[Scene script records]
-------

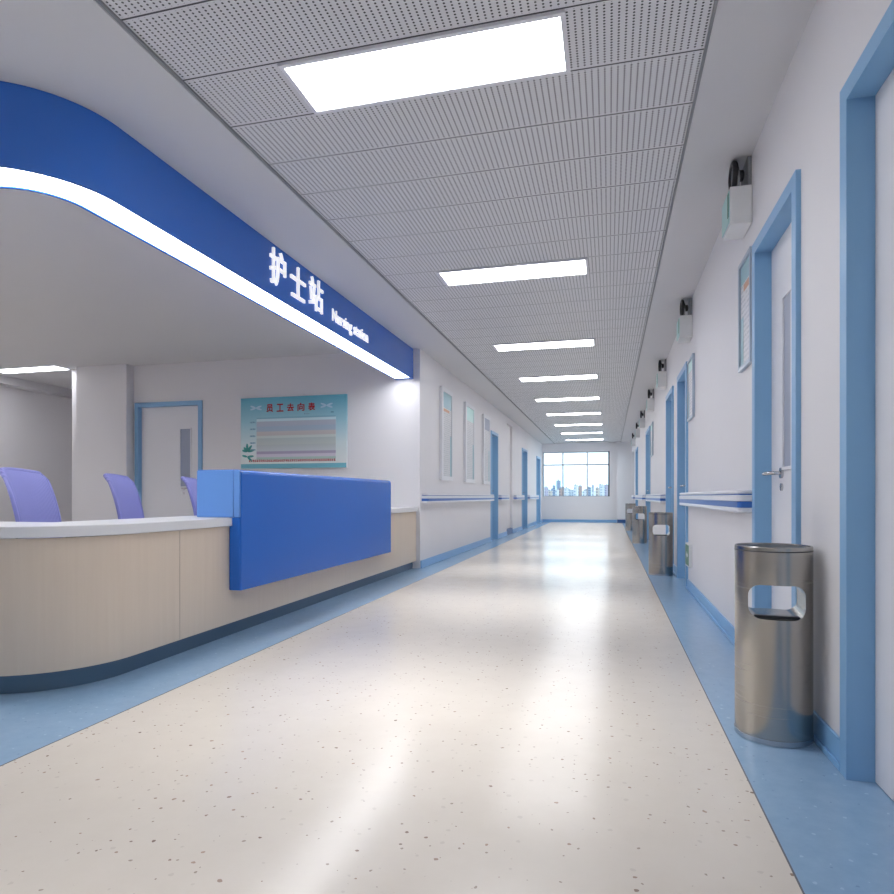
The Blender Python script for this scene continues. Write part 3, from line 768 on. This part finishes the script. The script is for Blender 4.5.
b0 = make_bin((.600, 2.612, 0), 'large brushed steel cylinder litter bin on the blue floor band, nearest the camera', -.10)
copy_thing(b0, (.575, 7.62, 0), 'brushed steel litter bin below the second handrail, second nearest of the four bins', rz=0)
copy_thing(b0, (.565, 12.55, 0), 'distant steel litter bin, third from the camera, overlapping the farthest bin', rz=0)
copy_thing(b0, (.545, 17.1, 0), 'farthest and smallest steel litter bin near the end of the corridor', rz=0)

# ------------------------------------------------------------------ world, camera
w = bpy.data.worlds.new('sky'); bpy.context.scene.world = w; w.use_nodes = True
nt = w.node_tree; bg = nt.nodes['Background']
tc = nt.nodes.new('ShaderNodeTexCoord'); mp = nt.nodes.new('ShaderNodeMapping'); mp.inputs['Scale'].default_value = (3, 3, 9)
nz = nt.nodes.new('ShaderNodeTexNoise'); nz.inputs['Scale'].default_value = 1.5; nz.inputs['Detail'].default_value = 4
rp = nt.nodes.new('ShaderNodeValToRGB'); rp.color_ramp.elements[0].position = .42; rp.color_ramp.elements[0].color = (.45, .76, 1, 1); rp.color_ramp.elements[1].position = .62; rp.color_ramp.elements[1].color = (.95, .98, 1, 1)
nt.links.new(tc.outputs['Generated'], mp.inputs[0]); nt.links.new(mp.outputs[0], nz.inputs['Vector']); nt.links.new(nz.outputs[0], rp.inputs[0]); nt.links.new(rp.outputs[0], bg.inputs[0])
bg.inputs[1].default_value = 1.8

cam = bpy.data.cameras.new('camera'); co = bpy.data.objects.new('camera', cam); C.objects.link(co)
cam.sensor_width = 36; cam.sensor_fit = 'HORIZONTAL'; cam.lens = 36*630/894
co.location = (0, 0, .9); co.rotation_euler = (PI/2, 0, math.atan(162/630))
cam.shift_y = (496.4-447)/894; cam.clip_start = .05; cam.clip_end = 6000
s = bpy.context.scene; s.camera = co
s.view_settings.view_transform = 'Standard'; s.view_settings.look = 'None'; s.view_settings.gamma = 1; s.view_settings.use_curve_mapping = False
s.view_settings.exposure = 0.4
s.cycles.max_bounces = 10; s.cycles.diffuse_bounces = 6; s.cycles.glossy_bounces = 5
for o in bpy.data.objects:
    if '_o' in o: del o['_o']
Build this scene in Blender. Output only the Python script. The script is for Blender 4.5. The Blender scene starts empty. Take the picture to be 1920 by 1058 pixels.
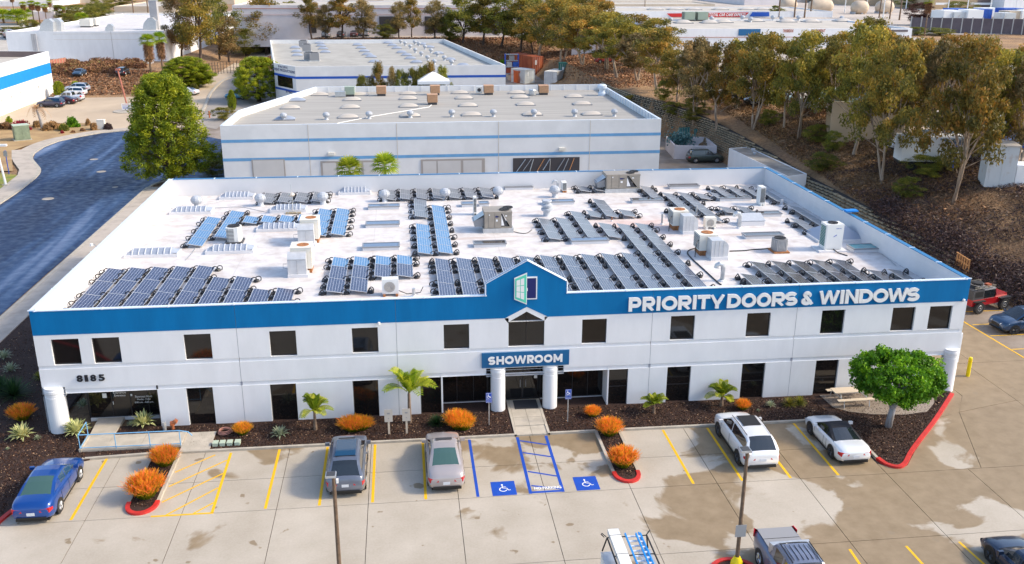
import bpy, bmesh, math, random
import numpy as np
from mathutils import Vector, Matrix
random.seed(7); RNG = np.random.default_rng(7)
SC = bpy.context.scene; COL = SC.collection
PI = math.pi
# ---------------------------------------------------------------- camera
CAM = np.array([21.5365, -52.653, 26.578]); YAW, PIT, ROL, FPX = 0.117989, 0.327345, 0.005187, 1746.67
cf = np.array([math.sin(YAW)*math.cos(PIT), math.cos(YAW)*math.cos(PIT), -math.sin(PIT)])
_r0 = np.array([math.cos(YAW), -math.sin(YAW), 0.0]); _u0 = np.cross(_r0, cf)
cr = math.cos(ROL)*_r0 + math.sin(ROL)*_u0; cu = -math.sin(ROL)*_r0 + math.cos(ROL)*_u0
camd = bpy.data.cameras.new('camera'); cam = bpy.data.objects.new('camera', camd); COL.objects.link(cam)
cam.matrix_world = Matrix(((cr[0], cu[0], -cf[0], CAM[0]), (cr[1], cu[1], -cf[1], CAM[1]), (cr[2], cu[2], -cf[2], CAM[2]), (0, 0, 0, 1)))
camd.sensor_width = 36; camd.lens = FPX/1920*36; camd.clip_end = 6000; camd.clip_start = 0.5
SC.camera = cam
# ---------------------------------------------------------------- light
SUN_AZ = math.radians(-7.0); SUN_EL = math.radians(36.0)      # azimuth from +x towards +y
sd = Vector((math.cos(SUN_AZ)*math.cos(SUN_EL), math.sin(SUN_AZ)*math.cos(SUN_EL), math.sin(SUN_EL)))
W = bpy.data.worlds.new('World'); SC.world = W; W.use_nodes = True
nt = W.node_tree; bg = nt.nodes['Background']; sky = nt.nodes.new('ShaderNodeTexSky'); sky.sky_type = 'NISHITA'
sky.sun_disc = False; sky.sun_elevation = SUN_EL; sky.sun_rotation = math.atan2(sd.x, sd.y)
sky.altitude = 50; sky.air_density = 1.0; sky.dust_density = 2.0; sky.ozone_density = 1.0
nt.links.new(sky.outputs[0], bg.inputs[0]); bg.inputs[1].default_value = 0.15
sl = bpy.data.lights.new('sun', 'SUN'); sl.energy = 1.9; sl.angle = math.radians(7.0); sl.color = (1.0, 0.86, 0.64)
so = bpy.data.objects.new('sun', sl); COL.objects.link(so); so.rotation_euler = sd.to_track_quat('Z', 'Y').to_euler()
VS = SC.view_settings; VS.view_transform = 'Standard'; VS.look = 'None'; VS.gamma = 1; VS.use_curve_mapping = False
VS.exposure = 1.07
SC.cycles.max_bounces = 6; SC.cycles.diffuse_bounces = 3; SC.cycles.glossy_bounces = 3; SC.cycles.transmission_bounces = 4
# ---------------------------------------------------------------- terrain and placing helpers
def ray(px, py):
    d = cf + cr*(px-960)/FPX - cu*(py-529)/FPX
    return d/np.linalg.norm(d)
def at(px, py, z=0.0):
    d = ray(px, py); t = (z-CAM[2])/d[2]; return CAM + t*d
def aty(px, py, y):
    d = ray(px, py); t = (y-CAM[1])/d[1]; return CAM + t*d
def sst(a, b, x):
    t = np.clip((x-a)/(b-a), 0, 1); return t*t*(3-2*t)
_fy = [-80, 0, 15, 28, 39, 47, 54, 64, 72.5, 84, 98, 111, 123, 152, 180, 205, 230]
_fx = [72, 71.6, 71.3, 71.1, 69.9, 69.6, 68.8, 68.5, 67.6, 66.7, 64.1, 60.6, 59.2, 59.2, 59.8, 56, 48]
_ft = [0.3, 0.6, 0.8, 1.2, 2.0, 2.2, 2.6, 3.2, 4.0, 4.6, 5.2, 5.2, 5.2, 5.0, 4.5, 2.5, 0.5]
def footx(y): return np.interp(y, _fy, _fx)
def topz(y): return np.interp(y, _fy, _ft)
def terr(x, y):
    x = np.asarray(x, float); y = np.asarray(y, float)
    fx = footx(y); tz = topz(y); P = np.interp(y, [20, 60, 95, 140], [4.8, 6.0, 6.6, 6.8])
    d = x-fx-1.5
    right = np.where(d < -1.5, 0, np.where(d < 0, tz*(d+1.5)/1.5, tz+(P-tz)*np.clip(d/np.maximum(84-fx-1.5, 10), 0, 1)))
    rear = 6.0*sst(205, 232, y)*sst(-22, -2, x-0.02*(y-205))
    left = 2.4*sst(150, 182, y)*(1-sst(-40, -25, x))
    far = 5.0*sst(235, 300, y)
    return np.maximum(np.maximum(right, rear), np.maximum(left, far))
def atT(px, py, up=0.0):
    d = ray(px, py); t = 30.0; prev = t
    while t < 2500:
        p = CAM+d*t
        if p[2] < float(terr(p[0], p[1]))+up:
            a, b = prev, t
            for _ in range(18):
                m = (a+b)/2; q = CAM+d*m
                if q[2] < float(terr(q[0], q[1]))+up: b = m
                else: a = m
            return CAM+d*b
        prev = t; t += 1.0+t*0.004
    return CAM+d*t
ORD = 'first second third fourth fifth sixth seventh eighth ninth tenth eleventh twelfth thirteenth fourteenth fifteenth sixteenth seventeenth eighteenth nineteenth twentieth twenty-first twenty-second twenty-third twenty-fourth twenty-fifth twenty-sixth twenty-seventh twenty-eighth twenty-ninth thirtieth'.split()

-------

### PROBLEM:
Exactly as they appear, print the lines of the listing above from its first line through the line that contains "copy_thing(b0, (.545, 17.1, 0), 'farthest", minus the pictures.

### RIGHT ANSWER:
The Blender Python script for this scene continues. Write part 3, from line 768 on. This part finishes the script. The script is for Blender 4.5.
b0 = make_bin((.600, 2.612, 0), 'large brushed steel cylinder litter bin on the blue floor band, nearest the camera', -.10)
copy_thing(b0, (.575, 7.62, 0), 'brushed steel litter bin below the second handrail, second nearest of the four bins', rz=0)
copy_thing(b0, (.565, 12.55, 0), 'distant steel litter bin, third from the camera, overlapping the farthest bin', rz=0)
copy_thing(b0, (.545, 17.1, 0), 'farthest and smallest steel litter bin near the end of the corridor', rz=0)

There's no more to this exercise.